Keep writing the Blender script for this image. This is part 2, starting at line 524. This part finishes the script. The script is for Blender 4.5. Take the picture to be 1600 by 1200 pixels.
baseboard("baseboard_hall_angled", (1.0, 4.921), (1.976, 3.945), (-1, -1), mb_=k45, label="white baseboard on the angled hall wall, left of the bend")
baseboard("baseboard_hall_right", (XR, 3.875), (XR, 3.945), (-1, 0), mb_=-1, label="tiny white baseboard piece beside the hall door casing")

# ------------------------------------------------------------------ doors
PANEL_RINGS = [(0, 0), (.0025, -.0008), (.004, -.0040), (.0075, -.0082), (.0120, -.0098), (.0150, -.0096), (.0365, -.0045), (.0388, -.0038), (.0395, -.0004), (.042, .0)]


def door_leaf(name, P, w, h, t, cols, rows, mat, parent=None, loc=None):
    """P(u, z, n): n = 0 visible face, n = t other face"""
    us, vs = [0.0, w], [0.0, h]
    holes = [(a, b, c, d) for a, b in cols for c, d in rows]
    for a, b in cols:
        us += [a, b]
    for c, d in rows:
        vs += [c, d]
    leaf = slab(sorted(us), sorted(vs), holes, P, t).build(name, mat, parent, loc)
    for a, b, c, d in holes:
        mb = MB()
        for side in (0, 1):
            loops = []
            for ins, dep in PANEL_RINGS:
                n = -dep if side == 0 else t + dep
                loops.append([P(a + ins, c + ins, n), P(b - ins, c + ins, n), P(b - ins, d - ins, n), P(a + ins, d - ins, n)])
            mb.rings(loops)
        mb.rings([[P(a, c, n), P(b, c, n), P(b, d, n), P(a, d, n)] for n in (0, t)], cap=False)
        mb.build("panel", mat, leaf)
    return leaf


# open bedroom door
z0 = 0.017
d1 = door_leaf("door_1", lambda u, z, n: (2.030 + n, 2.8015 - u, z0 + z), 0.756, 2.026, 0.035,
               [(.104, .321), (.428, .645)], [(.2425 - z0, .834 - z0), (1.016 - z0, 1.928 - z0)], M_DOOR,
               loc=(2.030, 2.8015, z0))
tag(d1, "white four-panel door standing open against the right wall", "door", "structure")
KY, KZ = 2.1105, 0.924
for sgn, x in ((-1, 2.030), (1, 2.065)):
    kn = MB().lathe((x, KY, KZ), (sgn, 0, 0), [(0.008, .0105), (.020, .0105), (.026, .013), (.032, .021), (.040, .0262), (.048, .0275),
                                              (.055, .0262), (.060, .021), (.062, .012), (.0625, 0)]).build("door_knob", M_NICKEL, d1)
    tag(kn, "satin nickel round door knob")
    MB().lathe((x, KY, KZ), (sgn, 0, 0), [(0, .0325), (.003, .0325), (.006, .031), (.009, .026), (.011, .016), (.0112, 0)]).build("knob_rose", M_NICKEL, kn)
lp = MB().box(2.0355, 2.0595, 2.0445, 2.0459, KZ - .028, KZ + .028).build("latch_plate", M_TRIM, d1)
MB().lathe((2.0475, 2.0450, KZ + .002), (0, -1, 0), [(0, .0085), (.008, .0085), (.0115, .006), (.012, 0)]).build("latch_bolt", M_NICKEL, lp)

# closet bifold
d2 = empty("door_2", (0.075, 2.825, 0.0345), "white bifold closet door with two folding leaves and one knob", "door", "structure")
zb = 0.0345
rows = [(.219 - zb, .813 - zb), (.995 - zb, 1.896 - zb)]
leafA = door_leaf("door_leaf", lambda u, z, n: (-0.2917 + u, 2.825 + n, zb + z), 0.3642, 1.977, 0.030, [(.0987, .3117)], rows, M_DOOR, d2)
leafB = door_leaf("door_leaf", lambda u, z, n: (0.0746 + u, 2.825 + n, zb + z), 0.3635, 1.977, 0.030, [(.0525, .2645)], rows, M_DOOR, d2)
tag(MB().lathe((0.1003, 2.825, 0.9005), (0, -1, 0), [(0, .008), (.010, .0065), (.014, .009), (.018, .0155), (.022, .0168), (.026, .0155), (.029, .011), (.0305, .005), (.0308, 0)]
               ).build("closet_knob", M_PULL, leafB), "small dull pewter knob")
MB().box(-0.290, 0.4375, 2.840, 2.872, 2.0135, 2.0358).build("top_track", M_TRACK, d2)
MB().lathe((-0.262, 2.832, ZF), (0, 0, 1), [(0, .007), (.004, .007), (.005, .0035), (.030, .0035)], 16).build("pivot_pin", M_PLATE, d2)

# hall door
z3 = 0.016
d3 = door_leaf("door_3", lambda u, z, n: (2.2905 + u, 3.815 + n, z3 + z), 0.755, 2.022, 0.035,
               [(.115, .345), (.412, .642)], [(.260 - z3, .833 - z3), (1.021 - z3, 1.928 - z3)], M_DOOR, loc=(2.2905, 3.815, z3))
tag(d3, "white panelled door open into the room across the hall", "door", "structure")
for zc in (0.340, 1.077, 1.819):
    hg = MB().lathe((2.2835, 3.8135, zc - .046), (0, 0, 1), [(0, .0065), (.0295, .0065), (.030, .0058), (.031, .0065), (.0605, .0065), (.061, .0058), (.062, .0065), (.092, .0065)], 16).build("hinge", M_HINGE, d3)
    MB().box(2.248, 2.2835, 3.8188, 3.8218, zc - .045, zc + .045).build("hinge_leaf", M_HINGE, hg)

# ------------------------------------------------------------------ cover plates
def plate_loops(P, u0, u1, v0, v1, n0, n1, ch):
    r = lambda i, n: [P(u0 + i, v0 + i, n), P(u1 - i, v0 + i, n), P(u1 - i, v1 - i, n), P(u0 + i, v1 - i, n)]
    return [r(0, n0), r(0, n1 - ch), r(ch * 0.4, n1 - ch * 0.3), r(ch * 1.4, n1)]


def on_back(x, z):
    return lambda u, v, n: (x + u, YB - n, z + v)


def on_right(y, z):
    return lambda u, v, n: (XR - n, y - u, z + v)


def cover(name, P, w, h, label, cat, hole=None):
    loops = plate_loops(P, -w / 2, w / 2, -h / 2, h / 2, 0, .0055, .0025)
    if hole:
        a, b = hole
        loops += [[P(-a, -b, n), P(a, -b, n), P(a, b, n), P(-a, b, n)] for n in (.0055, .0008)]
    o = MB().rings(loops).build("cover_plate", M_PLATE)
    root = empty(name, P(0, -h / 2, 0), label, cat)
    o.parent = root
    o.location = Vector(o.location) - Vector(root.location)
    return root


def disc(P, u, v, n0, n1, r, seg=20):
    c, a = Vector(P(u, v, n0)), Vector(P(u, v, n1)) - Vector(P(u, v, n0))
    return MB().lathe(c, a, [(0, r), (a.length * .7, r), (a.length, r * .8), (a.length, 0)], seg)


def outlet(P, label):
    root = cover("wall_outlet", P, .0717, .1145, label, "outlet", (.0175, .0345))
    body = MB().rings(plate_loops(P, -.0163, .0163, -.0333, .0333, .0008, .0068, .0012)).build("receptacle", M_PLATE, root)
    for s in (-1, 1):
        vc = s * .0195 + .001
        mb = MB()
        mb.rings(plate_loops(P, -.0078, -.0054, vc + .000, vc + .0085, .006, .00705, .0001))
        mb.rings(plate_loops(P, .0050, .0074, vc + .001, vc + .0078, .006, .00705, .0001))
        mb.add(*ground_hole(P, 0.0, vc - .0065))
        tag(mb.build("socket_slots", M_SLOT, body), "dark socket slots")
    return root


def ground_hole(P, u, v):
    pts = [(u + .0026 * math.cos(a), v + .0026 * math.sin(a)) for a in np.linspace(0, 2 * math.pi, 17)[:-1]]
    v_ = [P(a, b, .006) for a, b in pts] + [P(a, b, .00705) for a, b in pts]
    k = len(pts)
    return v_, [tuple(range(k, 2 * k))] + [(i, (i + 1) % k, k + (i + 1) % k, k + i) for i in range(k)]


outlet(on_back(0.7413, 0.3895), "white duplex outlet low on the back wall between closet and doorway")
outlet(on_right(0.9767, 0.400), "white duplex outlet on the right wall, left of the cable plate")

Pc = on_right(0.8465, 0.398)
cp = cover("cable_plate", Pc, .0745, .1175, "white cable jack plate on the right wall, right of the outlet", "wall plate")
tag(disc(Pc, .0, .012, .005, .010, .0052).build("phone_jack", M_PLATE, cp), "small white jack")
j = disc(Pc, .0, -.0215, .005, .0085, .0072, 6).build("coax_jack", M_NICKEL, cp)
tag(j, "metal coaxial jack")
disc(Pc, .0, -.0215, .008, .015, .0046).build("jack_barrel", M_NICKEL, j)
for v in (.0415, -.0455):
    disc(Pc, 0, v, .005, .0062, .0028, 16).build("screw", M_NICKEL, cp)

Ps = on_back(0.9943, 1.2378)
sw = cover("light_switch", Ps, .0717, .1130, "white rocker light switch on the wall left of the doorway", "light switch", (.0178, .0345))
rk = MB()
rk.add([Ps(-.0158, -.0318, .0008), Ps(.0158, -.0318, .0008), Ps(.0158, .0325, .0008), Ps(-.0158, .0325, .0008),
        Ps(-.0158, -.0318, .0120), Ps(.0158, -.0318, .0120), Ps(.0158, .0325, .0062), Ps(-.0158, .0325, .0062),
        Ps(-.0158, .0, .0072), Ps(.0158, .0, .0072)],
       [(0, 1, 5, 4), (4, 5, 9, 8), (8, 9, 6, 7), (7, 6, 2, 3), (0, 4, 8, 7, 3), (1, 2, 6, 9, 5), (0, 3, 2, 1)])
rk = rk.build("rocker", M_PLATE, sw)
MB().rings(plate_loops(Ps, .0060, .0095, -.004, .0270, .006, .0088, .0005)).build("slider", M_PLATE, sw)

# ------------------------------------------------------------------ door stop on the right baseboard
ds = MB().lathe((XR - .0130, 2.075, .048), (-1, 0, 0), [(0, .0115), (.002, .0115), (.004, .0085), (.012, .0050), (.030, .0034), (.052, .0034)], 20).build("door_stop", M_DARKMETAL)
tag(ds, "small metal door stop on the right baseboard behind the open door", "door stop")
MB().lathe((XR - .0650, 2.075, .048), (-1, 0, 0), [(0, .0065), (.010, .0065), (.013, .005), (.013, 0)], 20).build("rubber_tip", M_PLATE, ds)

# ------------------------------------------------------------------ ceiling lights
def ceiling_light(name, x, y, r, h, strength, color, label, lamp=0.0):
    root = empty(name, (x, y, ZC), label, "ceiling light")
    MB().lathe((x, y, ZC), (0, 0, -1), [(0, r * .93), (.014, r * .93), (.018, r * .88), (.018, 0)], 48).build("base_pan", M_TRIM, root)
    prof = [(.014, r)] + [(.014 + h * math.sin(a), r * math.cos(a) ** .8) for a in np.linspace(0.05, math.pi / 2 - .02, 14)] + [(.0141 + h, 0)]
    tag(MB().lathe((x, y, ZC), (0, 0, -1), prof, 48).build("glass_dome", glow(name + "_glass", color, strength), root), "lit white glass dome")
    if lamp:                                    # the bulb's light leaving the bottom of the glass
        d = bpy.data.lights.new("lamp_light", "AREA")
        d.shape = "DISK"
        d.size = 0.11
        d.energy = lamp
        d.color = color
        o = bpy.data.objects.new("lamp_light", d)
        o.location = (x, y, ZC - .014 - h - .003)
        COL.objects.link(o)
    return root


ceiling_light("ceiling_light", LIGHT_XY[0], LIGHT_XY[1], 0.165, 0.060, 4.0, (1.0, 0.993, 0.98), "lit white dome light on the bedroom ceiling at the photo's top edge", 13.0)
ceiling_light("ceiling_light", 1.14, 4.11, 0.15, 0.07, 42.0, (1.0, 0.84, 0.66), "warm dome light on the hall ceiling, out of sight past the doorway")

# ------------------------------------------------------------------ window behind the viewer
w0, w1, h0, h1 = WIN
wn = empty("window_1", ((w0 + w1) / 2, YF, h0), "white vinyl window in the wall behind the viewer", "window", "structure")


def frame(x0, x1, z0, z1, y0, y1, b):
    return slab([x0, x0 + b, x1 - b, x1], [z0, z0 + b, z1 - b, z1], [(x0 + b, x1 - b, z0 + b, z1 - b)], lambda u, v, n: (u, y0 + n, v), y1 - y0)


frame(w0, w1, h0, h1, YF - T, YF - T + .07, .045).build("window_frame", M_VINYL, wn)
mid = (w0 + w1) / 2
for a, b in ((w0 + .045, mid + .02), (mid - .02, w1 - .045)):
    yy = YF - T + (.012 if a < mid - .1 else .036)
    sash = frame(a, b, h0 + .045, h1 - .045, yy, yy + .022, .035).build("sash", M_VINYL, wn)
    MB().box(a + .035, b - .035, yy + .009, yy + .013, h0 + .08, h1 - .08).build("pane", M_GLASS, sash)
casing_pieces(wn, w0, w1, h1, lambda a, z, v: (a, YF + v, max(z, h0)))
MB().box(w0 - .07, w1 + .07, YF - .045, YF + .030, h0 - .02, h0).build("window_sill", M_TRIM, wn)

* [OBJECTIVE]: What you return should be the lines from the start of the data through the line with "return leaf", quoted exactly and nothing more.

* [ANSWER]:
Keep writing the Blender script for this image. This is part 2, starting at line 524. This part finishes the script. The script is for Blender 4.5. Take the picture to be 1600 by 1200 pixels.
baseboard("baseboard_hall_angled", (1.0, 4.921), (1.976, 3.945), (-1, -1), mb_=k45, label="white baseboard on the angled hall wall, left of the bend")
baseboard("baseboard_hall_right", (XR, 3.875), (XR, 3.945), (-1, 0), mb_=-1, label="tiny white baseboard piece beside the hall door casing")

# ------------------------------------------------------------------ doors
PANEL_RINGS = [(0, 0), (.0025, -.0008), (.004, -.0040), (.0075, -.0082), (.0120, -.0098), (.0150, -.0096), (.0365, -.0045), (.0388, -.0038), (.0395, -.0004), (.042, .0)]


def door_leaf(name, P, w, h, t, cols, rows, mat, parent=None, loc=None):
    """P(u, z, n): n = 0 visible face, n = t other face"""
    us, vs = [0.0, w], [0.0, h]
    holes = [(a, b, c, d) for a, b in cols for c, d in rows]
    for a, b in cols:
        us += [a, b]
    for c, d in rows:
        vs += [c, d]
    leaf = slab(sorted(us), sorted(vs), holes, P, t).build(name, mat, parent, loc)
    for a, b, c, d in holes:
        mb = MB()
        for side in (0, 1):
            loops = []
            for ins, dep in PANEL_RINGS:
                n = -dep if side == 0 else t + dep
                loops.append([P(a + ins, c + ins, n), P(b - ins, c + ins, n), P(b - ins, d - ins, n), P(a + ins, d - ins, n)])
            mb.rings(loops)
        mb.rings([[P(a, c, n), P(b, c, n), P(b, d, n), P(a, d, n)] for n in (0, t)], cap=False)
        mb.build("panel", mat, leaf)
    return leaf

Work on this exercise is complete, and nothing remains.